What is also incredible is the feeling I have of being able to witness this, as it helps remind me of what I felt as I went through that same evolution of becoming a dad. I always wanted to be a dad. I wanted to be able to share with my children my views of family values. Growing up with sisters, I thought all along I was going to end up with daughters, though seriously wanting boys.
My desire all along was to pave a path that they would follow. To inspire them to do what is possible, to be strong in their moral character and conviction but to be kind, gentile and genuine to every person they meet.
The memories I have of playing with the boys, in the same way that Dan plays with Audri makes me pause from my normal activities to reflect on those early days. Even Nick, who has always said he is destined to be a "dog dad", has commented on how he remembers the amount of fun he had with me when he was much younger.
Audri is only 15 months old at this point and too early to schedule her soccer, softball, dance, girl scout, karate, swim activities so at this point it is imagining having fake cafecito, imaginary meals with plastic hot dogs and hamburgers, singing and dancing to the wheels on the bus and We Don't Talk about Bruno.
But what she is already beginning to realize is that her dad will be her best friend and her first true love.
To me, my sons as well as my wife of course, are my best friends. The ones that know more of my secrets than anyone else. The ones that have seen my struggles and my successes and have been there from the beginning to celebrate those successes and to help me get up when I fell down and needed the support. The ones that have given me the reason to push harder and achieve goals that I did not think was possible but also the ones to keep me in check to ensure that the path I paved, was one they wanted to follow.
To Audri, Dan will be the perfect example of a man to which every boyfriend will be compared and measured against. A high standard indeed.
I believe in leaving a legacy and of all of the things I have done in my life, being a father to my sons is the greatest accomplishment I am most satisfied with.

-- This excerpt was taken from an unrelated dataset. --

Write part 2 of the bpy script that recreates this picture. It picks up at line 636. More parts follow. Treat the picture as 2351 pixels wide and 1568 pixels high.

A goal achieved.
When talking with Dan, I see the same evolution that is only reinforced by his words indicating that he did not think he would love someone as much as he loves his little girl.
Dan, on this, your 2nd but in reality, the first where you have had the chance to enjoy a full year of being a father, I wish you only many more years of this feeling, memories to be created, goals to be set and life to be lived as a father.
Mom and I are very proud of the father you are to your daughter. But I am especially grateful of the father I became the moment you came into my life and for everything you do to keep me in check and support my goals. Along with your brother and mother, you are my support system and I could not imagine doing anything more important than being a dad. I am sure you feel the same. Happy Father's Day son.